» MATERIAL
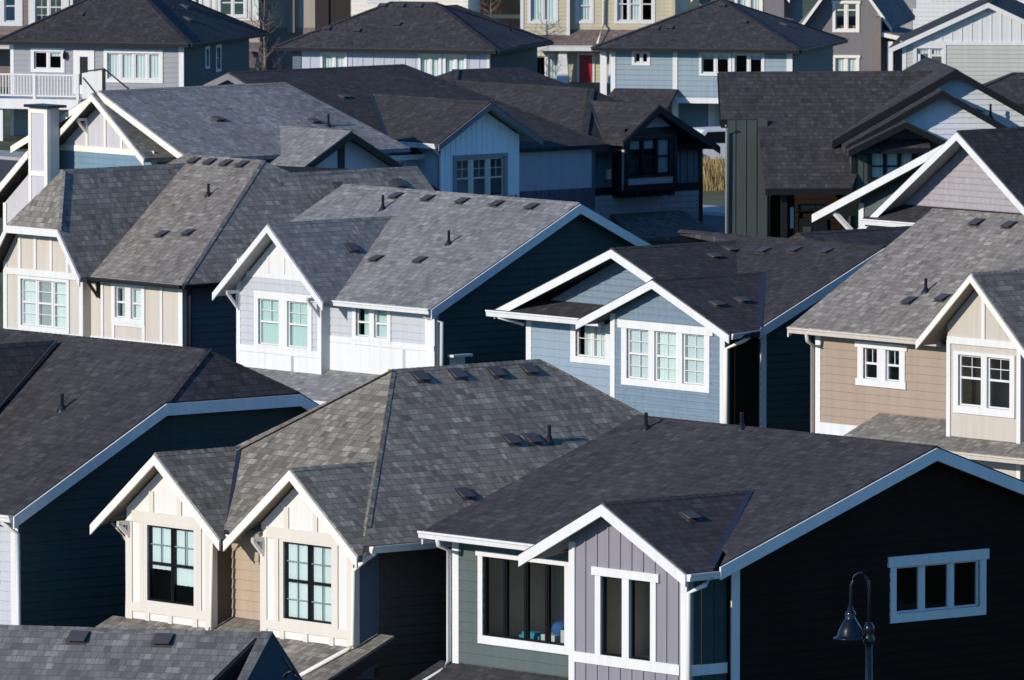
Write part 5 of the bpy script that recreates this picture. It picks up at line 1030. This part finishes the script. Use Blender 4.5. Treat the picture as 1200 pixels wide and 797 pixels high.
h = House('grey_stucco_house', (13.43, 420, 2.1), 8, 0.9, 'grey stucco house with a steep cream edged gable and two cream framed windows', group=G5, trim='cream', soffit='soffit_dark')
h.roofmat = 'roof_brown'
wx = dict(cw=0.12, cas='cream', frame='cream', n=2, mw=.1, fw=.04, ext=.04)
S = 1.38; ap = 2.45+S*1.76
h.wall(('F', 0), [(-1.6, -1), (1.8, -1), (1.8, 2.9), (0.56, ap-.3), (-1.2, 2.6), (-1.6, 2.2)], 'stucco', 'flat', wins=[dict(wx, a0=-0.05, a1=1.08, z0=1.93, z1=3.25, split=.75, cover='dd'), dict(wx, a0=-0.05, a1=1.08, z0=-0.3, z1=0.98, cover='bb')])
h.gable(0.56, 1.95, -0.6, 9, ap, S, h=0.2); h.body(-1.5, 1.75, .2, 8.5, 2.2, 'stucco')
h.wall(('R', 1.8), [(.13, -1), (8, -1), (8, 2.5), (.13, 2.5)], 'stucco', 'flat')
h.boxpart('porch_wall', [(1.85, 2.1, -1.2, 0.3, -1, 2.6)], 'brownstone')
h.slab([(2.1, -1.0, 2.05), (4.4, -1.0, 1.55), (4.4, 1.0, 1.75), (2.1, 1.0, 2.25)], 0.1); mb = MB(); mb.prism([(2.1, -1.02, 2.0), (4.4, -1.02, 1.5), (4.4, -1.02, 1.32), (2.1, -1.02, 1.82)], (0, -.05, 0)); h.part('rake_board', mb, 'cream')
for x in (2.45, 3.6): h.boxpart('porch_post', [(x-.12, x+.12, -.9, -.66, -1, 1.6)], 'cream')
h.boxpart('porch_wall', [(2.1, 3.9, .4, .6, -1, 1.9)], 'stucco'); h.finish()

h = House('grey_stucco_house', (9.5, 425, 2.5), 8, 1.3, 'narrow grey house with a cream bargeboard gable peeking over the charcoal hip roof', group=G5, trim='cream', soffit='soffit_dark')
h.roofmat = 'roof_brown'
h.wall(('F', 0), [(-1.6, -1), (2.0, -1), (2.0, 3.0), (0.2, 5.0), (-1.6, 3.0)], 'stucco', 'flat', wins=[dict(wx, a0=-0.1, a1=1.1, z0=1.9, z1=2.95, cover='bb')]); h.gable(0.2, 2.1, -.5, 8, 5.2, 1.15, h=.2); h.body(-1.5, 1.9, .2, 8, 2.5, 'stucco'); h.finish()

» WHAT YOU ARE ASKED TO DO
Repeat the full listing above exactly, with no pictures in the copy.

» TASK ANSWER
Write part 5 of the bpy script that recreates this picture. It picks up at line 1030. This part finishes the script. Use Blender 4.5. Treat the picture as 1200 pixels wide and 797 pixels high.
h = House('grey_stucco_house', (13.43, 420, 2.1), 8, 0.9, 'grey stucco house with a steep cream edged gable and two cream framed windows', group=G5, trim='cream', soffit='soffit_dark')
h.roofmat = 'roof_brown'
wx = dict(cw=0.12, cas='cream', frame='cream', n=2, mw=.1, fw=.04, ext=.04)
S = 1.38; ap = 2.45+S*1.76
h.wall(('F', 0), [(-1.6, -1), (1.8, -1), (1.8, 2.9), (0.56, ap-.3), (-1.2, 2.6), (-1.6, 2.2)], 'stucco', 'flat', wins=[dict(wx, a0=-0.05, a1=1.08, z0=1.93, z1=3.25, split=.75, cover='dd'), dict(wx, a0=-0.05, a1=1.08, z0=-0.3, z1=0.98, cover='bb')])
h.gable(0.56, 1.95, -0.6, 9, ap, S, h=0.2); h.body(-1.5, 1.75, .2, 8.5, 2.2, 'stucco')
h.wall(('R', 1.8), [(.13, -1), (8, -1), (8, 2.5), (.13, 2.5)], 'stucco', 'flat')
h.boxpart('porch_wall', [(1.85, 2.1, -1.2, 0.3, -1, 2.6)], 'brownstone')
h.slab([(2.1, -1.0, 2.05), (4.4, -1.0, 1.55), (4.4, 1.0, 1.75), (2.1, 1.0, 2.25)], 0.1); mb = MB(); mb.prism([(2.1, -1.02, 2.0), (4.4, -1.02, 1.5), (4.4, -1.02, 1.32), (2.1, -1.02, 1.82)], (0, -.05, 0)); h.part('rake_board', mb, 'cream')
for x in (2.45, 3.6): h.boxpart('porch_post', [(x-.12, x+.12, -.9, -.66, -1, 1.6)], 'cream')
h.boxpart('porch_wall', [(2.1, 3.9, .4, .6, -1, 1.9)], 'stucco'); h.finish()

h = House('grey_stucco_house', (9.5, 425, 2.5), 8, 1.3, 'narrow grey house with a cream bargeboard gable peeking over the charcoal hip roof', group=G5, trim='cream', soffit='soffit_dark')
h.roofmat = 'roof_brown'
h.wall(('F', 0), [(-1.6, -1), (2.0, -1), (2.0, 3.0), (0.2, 5.0), (-1.6, 3.0)], 'stucco', 'flat', wins=[dict(wx, a0=-0.1, a1=1.1, z0=1.9, z1=2.95, cover='bb')]); h.gable(0.2, 2.1, -.5, 8, 5.2, 1.15, h=.2); h.body(-1.5, 1.9, .2, 8, 2.5, 'stucco'); h.finish()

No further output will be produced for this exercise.